En dernier lieu, des tirs de prélèvement peuvent être autorisés si, au cours des douze derniers mois, au moins deux autorisations de tirs de défense renforcée ont été mises en œuvre et que les troupeaux restent exposés à la prédation du loup. Cette opération collective, généralement menée par un groupe de chasseurs, consiste à rechercher activement le loup, souvent de nuit et dans le cadre de battues aux grands gibiers.
En outre, un plafond de tirs a été fixé à 19% des effectifs pour cette année 2025 [11], soit un quota d’abattage fixé à 192 loups, sur la base d’une population moyenne estimée à 1.013 individus.
Bien que le tir sur les loups soit légal et encadré, des dérives subsistent et nécessitent un contrôle des tirs (II).
II. Loups sous surveillance.
A) Un contrôle à double visée.
Le tir du loup en dehors de ce cadre légal et réglementaire (couramment qualifié de braconnage) est puni de deux ans d’emprisonnement et de 150 000 € d’amende, conformément à l’article L415-3 du Code de l’environnement.
Afin de garantir le respect de la réglementation et du plafond fixé, l’Arrêté du 21 février 2024 prévoit que tout tir en direction d’un loup ainsi que toute découverte d’un cadavre doivent être signalés au préfet du département dans un bref délai [12].
Lorsqu’un loup est abattu, sa dépouille doit être laissée sur place et couverte. Les agents de l’Office Français de la Biodiversité (OFB) et, désormais, les lieutenants de louveterie sont habilités à en assurer la prise en charge (Arrêté du 7 février 2025).
Il convient de préciser que seuls les cadavres de loups retrouvés sont officiellement décomptés des 19 % des effectifs pouvant légalement être abattus chaque année. Or, le braconnage de cette espèce protégée semble s’intensifier : six cas de destruction illégale ont été recensés en 2021, sept en 2022, neuf en 2023.
L’OFB est responsable du suivi annuel des populations lupines en France. Ce suivi repose sur des protocoles scientifiques et s’appuie sur un réseau national de plus de 5 000 correspondants formés.
Ainsi, un contrôle rigoureux est mené pour lutter contre le braconnage.

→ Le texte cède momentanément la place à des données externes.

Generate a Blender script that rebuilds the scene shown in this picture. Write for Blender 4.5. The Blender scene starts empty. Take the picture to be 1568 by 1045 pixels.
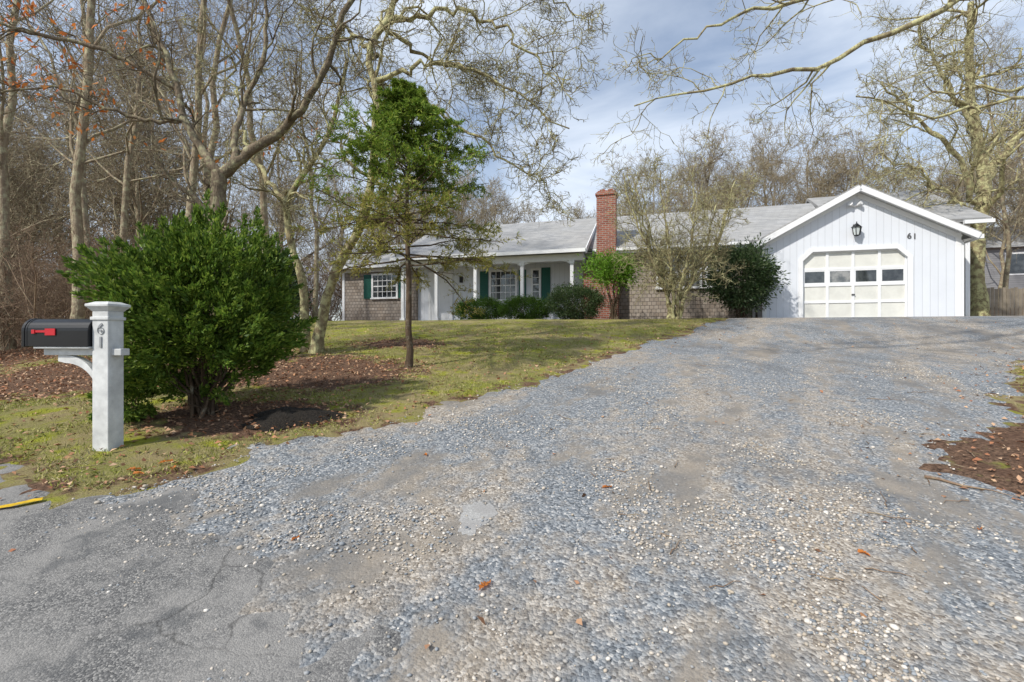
import bpy, math, numpy as np
from mathutils import Vector
rng=np.random.default_rng(7)
sc=bpy.context.scene
sc.view_settings.view_transform='Standard'; sc.view_settings.look='None'; sc.view_settings.exposure=0
COL=sc.collection
# ------------------------------------------------------------------ helpers
def mesh_np(name,V,F,mats,smooth=False,parent=None,mi=None):
    V=np.asarray(V,dtype=np.float32).reshape(-1,3); F=np.asarray(F,dtype=np.int32)
    k=F.shape[1]; me=bpy.data.meshes.new(name)
    me.vertices.add(len(V)); me.vertices.foreach_set('co',V.ravel())
    me.loops.add(F.size); me.loops.foreach_set('vertex_index',F.ravel())
    me.polygons.add(len(F)); me.polygons.foreach_set('loop_start',np.arange(0,F.size,k,dtype=np.int32))
    me.polygons.foreach_set('loop_total',np.full(len(F),k,dtype=np.int32))
    if mi is not None: me.polygons.foreach_set('material_index',np.asarray(mi,dtype=np.int32))
    if smooth: me.polygons.foreach_set('use_smooth',np.ones(len(F),dtype=bool))
    me.update(calc_edges=True); me.validate()
    for m in (mats if isinstance(mats,(list,tuple)) else [mats]): me.materials.append(m)
    return link(name,me,parent)
def link(name,data,parent=None,loc=None,rot=None,scale=None):
    o=bpy.data.objects.new(name,data); COL.objects.link(o)
    if parent: o.parent=parent
    if loc is not None: o.location=loc
    if rot is not None: o.rotation_euler=rot
    if scale is not None: o.scale=scale
    return o
def empty(name,loc=(0,0,0),rz=0):
    o=link(name,None); o.location=loc; o.rotation_euler=(0,0,rz); o.empty_display_size=.3; return o
def prism(name,pts,ext,mat,parent=None):
    n=len(pts); V=[tuple(p) for p in pts]+[tuple(np.array(p)+np.array(ext)) for p in pts]
    F=[list(range(n))[::-1],list(range(n,2*n))]+[[i,(i+1)%n,n+(i+1)%n,n+i] for i in range(n)]
    me=bpy.data.meshes.new(name); me.from_pydata(V,[],F); me.update()
    import bmesh
    b=bmesh.new(); b.from_mesh(me); bmesh.ops.recalc_face_normals(b,faces=b.faces); b.to_mesh(me); b.free()
    me.materials.append(mat); return link(name,me,parent)
def box(name,x0,x1,y0,y1,z0,z1,mat,parent=None,bev=0):
    o=prism(name,[(x0,y0,z0),(x1,y0,z0),(x1,y1,z0),(x0,y1,z0)],(0,0,z1-z0),mat,parent)
    if bev:
        m=o.modifiers.new('b','BEVEL'); m.width=bev; m.segments=2
    return o
def vnoise(x,y,s=1.0,seed=0):
    x=np.asarray(x)/s+seed*17.3; y=np.asarray(y)/s+seed*9.1
    xi=np.floor(x); yi=np.floor(y); fx=x-xi; fy=y-yi; fx=fx*fx*(3-2*fx); fy=fy*fy*(3-2*fy)
    h=lambda a,b: (np.sin(a*127.1+b*311.7)*43758.5453)%1.0
    return (h(xi,yi)*(1-fx)+h(xi+1,yi)*fx)*(1-fy)+(h(xi,yi+1)*(1-fx)+h(xi+1,yi+1)*fx)*fy
def sstep(a,b,x):
    t=np.clip((x-a)/(b-a),0,1); return t*t*(3-2*t)
HX,HY,HZ=8.3,16.0,2.07
DX,DY=.959,-.284
def TZ(X,Y):
    X=np.asarray(X,float);Y=np.asarray(Y,float)
    s=(X-HX)*.284+(Y-HY)*.959
    lin=.14*(Y-1); lin=np.where(lin<0,0,lin)
    k=.12; lin=2.05-k*np.logaddexp(0,(2.05-lin)/k)
    low=.05*np.maximum(0,-X-5.0); low=np.minimum(low,.8)
    b=sstep(-6,-.5,s)
    z=lin*(1-b)+2.05*b - low*(1-b)
    z=z+np.minimum(.09*np.maximum(0,s-11)*sstep(-10,15,X),5)
    z=z+np.minimum(.03*np.maximum(0,s-14),3)
    return z
def pdist(X,Y,poly):
    poly=np.array(poly,float); n=len(poly); d=np.full(X.shape,1e9); ins=np.zeros(X.shape,bool)
    for i in range(n):
        x0,y0=poly[i]; x1,y1=poly[(i+1)%n]; ex,ey=x1-x0,y1-y0
        t=np.clip(((X-x0)*ex+(Y-y0)*ey)/(ex*ex+ey*ey+1e-9),0,1)
        d=np.minimum(d,np.hypot(X-x0-t*ex,Y-y0-t*ey))
        c=((y0>Y)!=(y1>Y))&(X<(x1-x0)*(Y-y0)/(y1-y0+1e-12)+x0); ins^=c
    return np.where(ins,d,-d)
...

Toutefois, en parallèle, les protocoles de tirs s’assouplissent, facilitant l’abattage des loups.
En effet, le dernier Plan national d’actions - Loup (2024-2029) prévoit une simplification du protocole de tirs létaux afin de faire face à la hausse de prédation enregistrée, notamment par les assouplissements suivants ((pages 23 et 24) :
- Le nombre de tireurs autorisés dans le cadre des tirs de défense simple a été portée à trois sur dérogation préfectorale (contre deux précédemment) ;
- L’autorisation de l’usage de caméras nocturnes, tandis que l’obligation d’éclairage préalable pour les lieutenants de louveterie et les agents de l’OFB disposant de dispositifs à visée thermique a été supprimée ;
- La suppression de la suspension du tir de défense renforcée après le prélèvement d’un loup, permettant ainsi aux détenteurs de poursuivre sa mise en oeuvre ;
- La réorganisation des louveteries afin de permettre de spécialiser certains louvetiers sur le loup, et d’encourager les chasseurs ou agriculteurs volontaires à rejoindre cette institution.
La louveterie est une institution de chasse chargée de la régulation et de l’élimination des espèces sauvages, notamment du loup. Afin de renforcer l’efficacité des interventions, plusieurs louvetiers, désignés par le préfet, seront en charge spécifiquement de la gestion des tirs autorisés de loups. Leur intervention en cas d’attaque sera accélérée, avec un déploiement sous 48 heures, après l’autorisation de tir (page 25).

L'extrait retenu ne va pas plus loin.